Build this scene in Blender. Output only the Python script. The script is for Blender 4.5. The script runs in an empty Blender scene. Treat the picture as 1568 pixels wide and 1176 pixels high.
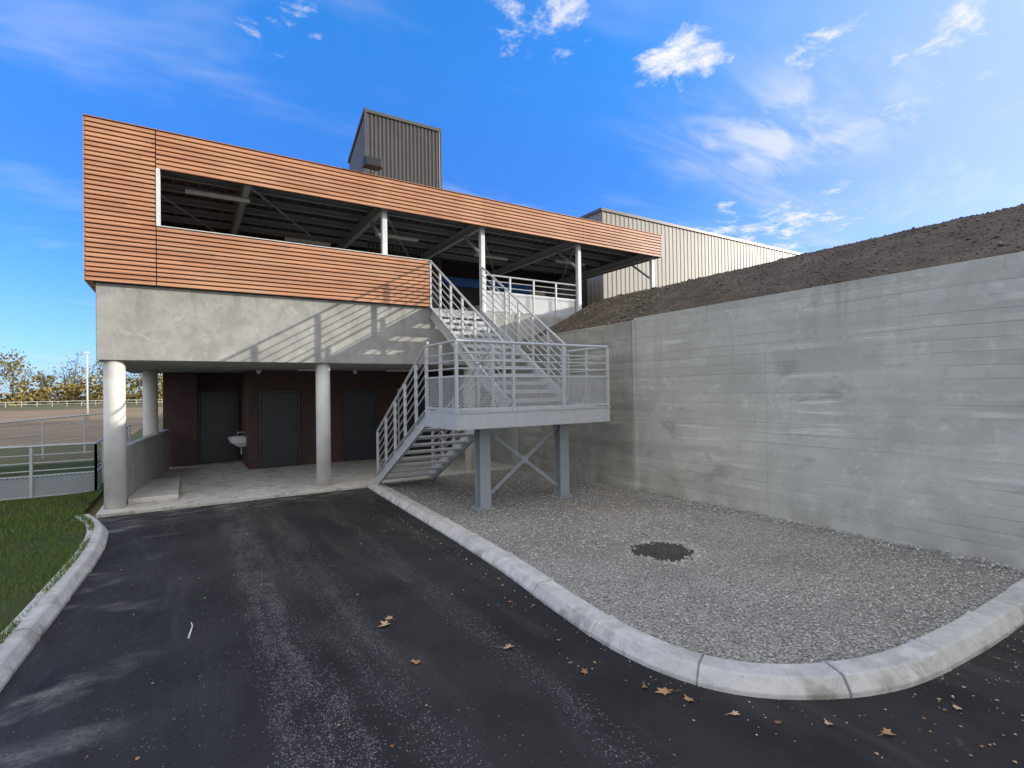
import bpy, math, random
from mathutils import Vector, Matrix
from mathutils import noise as mn
random.seed(7)
S=bpy.context.scene
S.view_settings.view_transform='Standard'; S.view_settings.look='None'; S.view_settings.exposure=0
R=math.radians
# ---------------------------------------------------------------- node helpers
class NT:
    def __init__(s,nt): s.nt=nt
    def n(s,t,**k):
        a=s.nt.nodes.new(t)
        for q,v in k.items(): setattr(a,q,v)
        return a
    def l(s,a,b): s.nt.links.new(a,b)
    def put(s,sock,v):
        if hasattr(v,'is_linked') or hasattr(v,'links'): s.l(v,sock)
        else: sock.default_value=v
    def m(s,op,a,b=0.0,c=None,clamp=False):
        x=s.n('ShaderNodeMath',operation=op,use_clamp=clamp)
        s.put(x.inputs[0],a); s.put(x.inputs[1],b)
        if c is not None: s.put(x.inputs[2],c)
        return x.outputs[0]
    def ramp(s,v,a,b,lo=0.0,hi=1.0):
        x=s.n('ShaderNodeMapRange'); x.interpolation_type='SMOOTHSTEP'
        s.put(x.inputs[0],v); x.inputs[1].default_value=a; x.inputs[2].default_value=b
        x.inputs[3].default_value=lo; x.inputs[4].default_value=hi
        return x.outputs[0]
    def mix(s,f,a,b,bt='MIX'):
        x=s.n('ShaderNodeMix',data_type='RGBA',blend_type=bt)
        s.put(x.inputs[0],f)
        for i,v in ((6,a),(7,b)):
            if isinstance(v,(tuple,list)): x.inputs[i].default_value=(v[0],v[1],v[2],1)
            else: s.l(v,x.inputs[i])
        return x.outputs[2]
    def noise(s,vec,scale,det=4,rough=.55,dist=0.0):
        x=s.n('ShaderNodeTexNoise'); s.l(vec,x.inputs['Vector'])
        x.inputs['Scale'].default_value=scale; x.inputs['Detail'].default_value=min(det,6)
        x.inputs['Roughness'].default_value=rough; x.inputs['Distortion'].default_value=dist
        return x.outputs['Fac']
    def mapv(s,vec,sc=(1,1,1),rot=(0,0,0),loc=(0,0,0)):
        x=s.n('ShaderNodeMapping'); s.l(vec,x.inputs[0])
        x.inputs['Scale'].default_value=sc; x.inputs['Rotation'].default_value=rot; x.inputs['Location'].default_value=loc
        return x.outputs[0]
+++
- [Short task]:
Repeat the listing in full and exactly. Leave any pictures out.

- [Exercise output]:
Build this scene in Blender. Output only the Python script. The script is for Blender 4.5. The script runs in an empty Blender scene. Treat the picture as 1568 pixels wide and 1176 pixels high.
import bpy, math, random
from mathutils import Vector, Matrix
from mathutils import noise as mn
random.seed(7)
S=bpy.context.scene
S.view_settings.view_transform='Standard'; S.view_settings.look='None'; S.view_settings.exposure=0
R=math.radians
# ---------------------------------------------------------------- node helpers
class NT:
    def __init__(s,nt): s.nt=nt
    def n(s,t,**k):
        a=s.nt.nodes.new(t)
        for q,v in k.items(): setattr(a,q,v)
        return a
    def l(s,a,b): s.nt.links.new(a,b)
    def put(s,sock,v):
        if hasattr(v,'is_linked') or hasattr(v,'links'): s.l(v,sock)
        else: sock.default_value=v
    def m(s,op,a,b=0.0,c=None,clamp=False):
        x=s.n('ShaderNodeMath',operation=op,use_clamp=clamp)
        s.put(x.inputs[0],a); s.put(x.inputs[1],b)
        if c is not None: s.put(x.inputs[2],c)
        return x.outputs[0]
    def ramp(s,v,a,b,lo=0.0,hi=1.0):
        x=s.n('ShaderNodeMapRange'); x.interpolation_type='SMOOTHSTEP'
        s.put(x.inputs[0],v); x.inputs[1].default_value=a; x.inputs[2].default_value=b
        x.inputs[3].default_value=lo; x.inputs[4].default_value=hi
        return x.outputs[0]
    def mix(s,f,a,b,bt='MIX'):
        x=s.n('ShaderNodeMix',data_type='RGBA',blend_type=bt)
        s.put(x.inputs[0],f)
        for i,v in ((6,a),(7,b)):
            if isinstance(v,(tuple,list)): x.inputs[i].default_value=(v[0],v[1],v[2],1)
            else: s.l(v,x.inputs[i])
        return x.outputs[2]
    def noise(s,vec,scale,det=4,rough=.55,dist=0.0):
        x=s.n('ShaderNodeTexNoise'); s.l(vec,x.inputs['Vector'])
        x.inputs['Scale'].default_value=scale; x.inputs['Detail'].default_value=min(det,6)
        x.inputs['Roughness'].default_value=rough; x.inputs['Distortion'].default_value=dist
        return x.outputs['Fac']
    def mapv(s,vec,sc=(1,1,1),rot=(0,0,0),loc=(0,0,0)):
        x=s.n('ShaderNodeMapping'); s.l(vec,x.inputs[0])
        x.inputs['Scale'].default_value=sc; x.inputs['Rotation'].default_value=rot; x.inputs['Location'].default_value=loc
        return x.outputs[0]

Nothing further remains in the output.